▶ **EXERCISE BRIEF**:
Write down every entry below once more, exactly.

┄┄┄┄┄┄┄┄┄┄

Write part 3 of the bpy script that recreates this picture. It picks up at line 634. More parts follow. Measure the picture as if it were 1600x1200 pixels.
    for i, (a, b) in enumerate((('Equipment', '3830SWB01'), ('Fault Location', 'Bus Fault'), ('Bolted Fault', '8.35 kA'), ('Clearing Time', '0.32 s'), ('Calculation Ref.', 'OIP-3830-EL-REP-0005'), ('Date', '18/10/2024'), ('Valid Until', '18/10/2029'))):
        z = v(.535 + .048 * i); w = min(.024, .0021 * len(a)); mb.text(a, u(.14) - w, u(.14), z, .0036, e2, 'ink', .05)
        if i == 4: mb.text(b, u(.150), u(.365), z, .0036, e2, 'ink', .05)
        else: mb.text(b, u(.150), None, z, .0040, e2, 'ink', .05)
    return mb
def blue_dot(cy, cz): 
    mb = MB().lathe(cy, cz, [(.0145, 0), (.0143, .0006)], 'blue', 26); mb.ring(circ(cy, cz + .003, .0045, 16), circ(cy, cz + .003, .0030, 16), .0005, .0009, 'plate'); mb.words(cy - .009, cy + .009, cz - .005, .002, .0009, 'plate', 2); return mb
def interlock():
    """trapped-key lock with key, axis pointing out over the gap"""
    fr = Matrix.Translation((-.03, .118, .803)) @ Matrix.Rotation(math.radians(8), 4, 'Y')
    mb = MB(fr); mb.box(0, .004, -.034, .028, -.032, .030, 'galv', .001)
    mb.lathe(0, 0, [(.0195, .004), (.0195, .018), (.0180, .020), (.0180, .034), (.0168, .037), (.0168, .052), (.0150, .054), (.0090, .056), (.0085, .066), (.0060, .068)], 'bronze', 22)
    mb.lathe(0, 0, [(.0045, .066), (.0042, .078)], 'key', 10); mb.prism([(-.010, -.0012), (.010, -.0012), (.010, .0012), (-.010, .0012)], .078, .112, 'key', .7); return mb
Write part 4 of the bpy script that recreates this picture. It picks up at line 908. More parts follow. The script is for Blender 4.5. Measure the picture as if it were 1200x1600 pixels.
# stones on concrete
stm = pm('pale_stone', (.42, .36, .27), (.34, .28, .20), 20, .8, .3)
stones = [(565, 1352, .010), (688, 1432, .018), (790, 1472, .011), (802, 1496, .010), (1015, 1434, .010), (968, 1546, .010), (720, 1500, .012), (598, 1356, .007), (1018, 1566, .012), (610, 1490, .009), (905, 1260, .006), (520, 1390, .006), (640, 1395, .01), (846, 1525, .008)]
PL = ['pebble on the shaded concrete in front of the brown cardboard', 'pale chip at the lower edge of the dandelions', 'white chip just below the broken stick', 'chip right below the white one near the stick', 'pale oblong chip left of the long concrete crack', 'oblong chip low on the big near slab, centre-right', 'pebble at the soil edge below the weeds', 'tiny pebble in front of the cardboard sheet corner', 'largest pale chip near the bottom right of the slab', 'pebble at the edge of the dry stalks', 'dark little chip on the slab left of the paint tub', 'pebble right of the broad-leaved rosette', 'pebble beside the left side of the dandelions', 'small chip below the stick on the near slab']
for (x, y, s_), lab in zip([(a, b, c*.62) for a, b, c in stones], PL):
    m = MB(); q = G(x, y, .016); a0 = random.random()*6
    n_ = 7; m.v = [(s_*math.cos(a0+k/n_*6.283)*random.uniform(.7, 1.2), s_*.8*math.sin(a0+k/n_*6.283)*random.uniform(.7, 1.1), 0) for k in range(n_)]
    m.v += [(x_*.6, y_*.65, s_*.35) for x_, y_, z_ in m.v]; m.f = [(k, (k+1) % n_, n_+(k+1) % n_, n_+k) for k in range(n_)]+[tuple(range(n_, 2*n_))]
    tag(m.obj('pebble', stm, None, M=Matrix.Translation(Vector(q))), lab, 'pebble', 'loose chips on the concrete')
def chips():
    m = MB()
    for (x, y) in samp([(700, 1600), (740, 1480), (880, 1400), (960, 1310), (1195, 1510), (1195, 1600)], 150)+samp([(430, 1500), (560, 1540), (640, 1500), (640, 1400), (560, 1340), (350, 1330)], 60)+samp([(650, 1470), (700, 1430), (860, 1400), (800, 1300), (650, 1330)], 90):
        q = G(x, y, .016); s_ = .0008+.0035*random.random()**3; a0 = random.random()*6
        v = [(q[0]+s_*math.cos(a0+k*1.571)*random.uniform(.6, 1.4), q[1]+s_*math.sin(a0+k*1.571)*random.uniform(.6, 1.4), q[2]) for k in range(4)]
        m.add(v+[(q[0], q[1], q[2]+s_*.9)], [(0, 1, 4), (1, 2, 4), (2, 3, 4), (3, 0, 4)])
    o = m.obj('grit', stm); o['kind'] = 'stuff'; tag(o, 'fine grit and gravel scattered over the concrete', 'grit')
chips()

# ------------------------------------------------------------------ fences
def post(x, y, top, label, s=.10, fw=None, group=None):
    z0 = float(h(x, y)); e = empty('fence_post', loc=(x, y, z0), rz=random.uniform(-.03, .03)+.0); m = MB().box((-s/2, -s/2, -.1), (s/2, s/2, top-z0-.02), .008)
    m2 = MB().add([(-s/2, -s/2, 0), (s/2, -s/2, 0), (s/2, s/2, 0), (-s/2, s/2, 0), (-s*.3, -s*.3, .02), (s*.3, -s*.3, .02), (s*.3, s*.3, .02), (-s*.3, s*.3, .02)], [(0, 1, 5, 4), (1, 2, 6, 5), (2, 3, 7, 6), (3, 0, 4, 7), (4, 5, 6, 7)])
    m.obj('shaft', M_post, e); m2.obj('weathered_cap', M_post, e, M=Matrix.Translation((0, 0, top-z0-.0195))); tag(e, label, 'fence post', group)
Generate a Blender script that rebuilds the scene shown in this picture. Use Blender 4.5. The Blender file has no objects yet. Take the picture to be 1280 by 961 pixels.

┄┄┄┄┄┄┄┄┄┄

▶ **ANSWER TO THE EXERCISE**:
Write part 3 of the bpy script that recreates this picture. It picks up at line 634. More parts follow. Measure the picture as if it were 1600x1200 pixels.
    for i, (a, b) in enumerate((('Equipment', '3830SWB01'), ('Fault Location', 'Bus Fault'), ('Bolted Fault', '8.35 kA'), ('Clearing Time', '0.32 s'), ('Calculation Ref.', 'OIP-3830-EL-REP-0005'), ('Date', '18/10/2024'), ('Valid Until', '18/10/2029'))):
        z = v(.535 + .048 * i); w = min(.024, .0021 * len(a)); mb.text(a, u(.14) - w, u(.14), z, .0036, e2, 'ink', .05)
        if i == 4: mb.text(b, u(.150), u(.365), z, .0036, e2, 'ink', .05)
        else: mb.text(b, u(.150), None, z, .0040, e2, 'ink', .05)
    return mb
def blue_dot(cy, cz): 
    mb = MB().lathe(cy, cz, [(.0145, 0), (.0143, .0006)], 'blue', 26); mb.ring(circ(cy, cz + .003, .0045, 16), circ(cy, cz + .003, .0030, 16), .0005, .0009, 'plate'); mb.words(cy - .009, cy + .009, cz - .005, .002, .0009, 'plate', 2); return mb
def interlock():
    """trapped-key lock with key, axis pointing out over the gap"""
    fr = Matrix.Translation((-.03, .118, .803)) @ Matrix.Rotation(math.radians(8), 4, 'Y')
    mb = MB(fr); mb.box(0, .004, -.034, .028, -.032, .030, 'galv', .001)
    mb.lathe(0, 0, [(.0195, .004), (.0195, .018), (.0180, .020), (.0180, .034), (.0168, .037), (.0168, .052), (.0150, .054), (.0090, .056), (.0085, .066), (.0060, .068)], 'bronze', 22)
    mb.lathe(0, 0, [(.0045, .066), (.0042, .078)], 'key', 10); mb.prism([(-.010, -.0012), (.010, -.0012), (.010, .0012), (-.010, .0012)], .078, .112, 'key', .7); return mb
Write part 4 of the bpy script that recreates this picture. It picks up at line 908. More parts follow. The script is for Blender 4.5. Measure the picture as if it were 1200x1600 pixels.
# stones on concrete
stm = pm('pale_stone', (.42, .36, .27), (.34, .28, .20), 20, .8, .3)
stones = [(565, 1352, .010), (688, 1432, .018), (790, 1472, .011), (802, 1496, .010), (1015, 1434, .010), (968, 1546, .010), (720, 1500, .012), (598, 1356, .007), (1018, 1566, .012), (610, 1490, .009), (905, 1260, .006), (520, 1390, .006), (640, 1395, .01), (846, 1525, .008)]
PL = ['pebble on the shaded concrete in front of the brown cardboard', 'pale chip at the lower edge of the dandelions', 'white chip just below the broken stick', 'chip right below the white one near the stick', 'pale oblong chip left of the long concrete crack', 'oblong chip low on the big near slab, centre-right', 'pebble at the soil edge below the weeds', 'tiny pebble in front of the cardboard sheet corner', 'largest pale chip near the bottom right of the slab', 'pebble at the edge of the dry stalks', 'dark little chip on the slab left of the paint tub', 'pebble right of the broad-leaved rosette', 'pebble beside the left side of the dandelions', 'small chip below the stick on the near slab']
for (x, y, s_), lab in zip([(a, b, c*.62) for a, b, c in stones], PL):
    m = MB(); q = G(x, y, .016); a0 = random.random()*6
    n_ = 7; m.v = [(s_*math.cos(a0+k/n_*6.283)*random.uniform(.7, 1.2), s_*.8*math.sin(a0+k/n_*6.283)*random.uniform(.7, 1.1), 0) for k in range(n_)]
    m.v += [(x_*.6, y_*.65, s_*.35) for x_, y_, z_ in m.v]; m.f = [(k, (k+1) % n_, n_+(k+1) % n_, n_+k) for k in range(n_)]+[tuple(range(n_, 2*n_))]
    tag(m.obj('pebble', stm, None, M=Matrix.Translation(Vector(q))), lab, 'pebble', 'loose chips on the concrete')
def chips():
    m = MB()
    for (x, y) in samp([(700, 1600), (740, 1480), (880, 1400), (960, 1310), (1195, 1510), (1195, 1600)], 150)+samp([(430, 1500), (560, 1540), (640, 1500), (640, 1400), (560, 1340), (350, 1330)], 60)+samp([(650, 1470), (700, 1430), (860, 1400), (800, 1300), (650, 1330)], 90):
        q = G(x, y, .016); s_ = .0008+.0035*random.random()**3; a0 = random.random()*6
        v = [(q[0]+s_*math.cos(a0+k*1.571)*random.uniform(.6, 1.4), q[1]+s_*math.sin(a0+k*1.571)*random.uniform(.6, 1.4), q[2]) for k in range(4)]
        m.add(v+[(q[0], q[1], q[2]+s_*.9)], [(0, 1, 4), (1, 2, 4), (2, 3, 4), (3, 0, 4)])
    o = m.obj('grit', stm); o['kind'] = 'stuff'; tag(o, 'fine grit and gravel scattered over the concrete', 'grit')
chips()

# ------------------------------------------------------------------ fences
def post(x, y, top, label, s=.10, fw=None, group=None):
    z0 = float(h(x, y)); e = empty('fence_post', loc=(x, y, z0), rz=random.uniform(-.03, .03)+.0); m = MB().box((-s/2, -s/2, -.1), (s/2, s/2, top-z0-.02), .008)
    m2 = MB().add([(-s/2, -s/2, 0), (s/2, -s/2, 0), (s/2, s/2, 0), (-s/2, s/2, 0), (-s*.3, -s*.3, .02), (s*.3, -s*.3, .02), (s*.3, s*.3, .02), (-s*.3, s*.3, .02)], [(0, 1, 5, 4), (1, 2, 6, 5), (2, 3, 7, 6), (3, 0, 4, 7), (4, 5, 6, 7)])
    m.obj('shaft', M_post, e); m2.obj('weathered_cap', M_post, e, M=Matrix.Translation((0, 0, top-z0-.0195))); tag(e, label, 'fence post', group)
Generate a Blender script that rebuilds the scene shown in this picture. Use Blender 4.5. The Blender file has no objects yet. Take the picture to be 1280 by 961 pixels.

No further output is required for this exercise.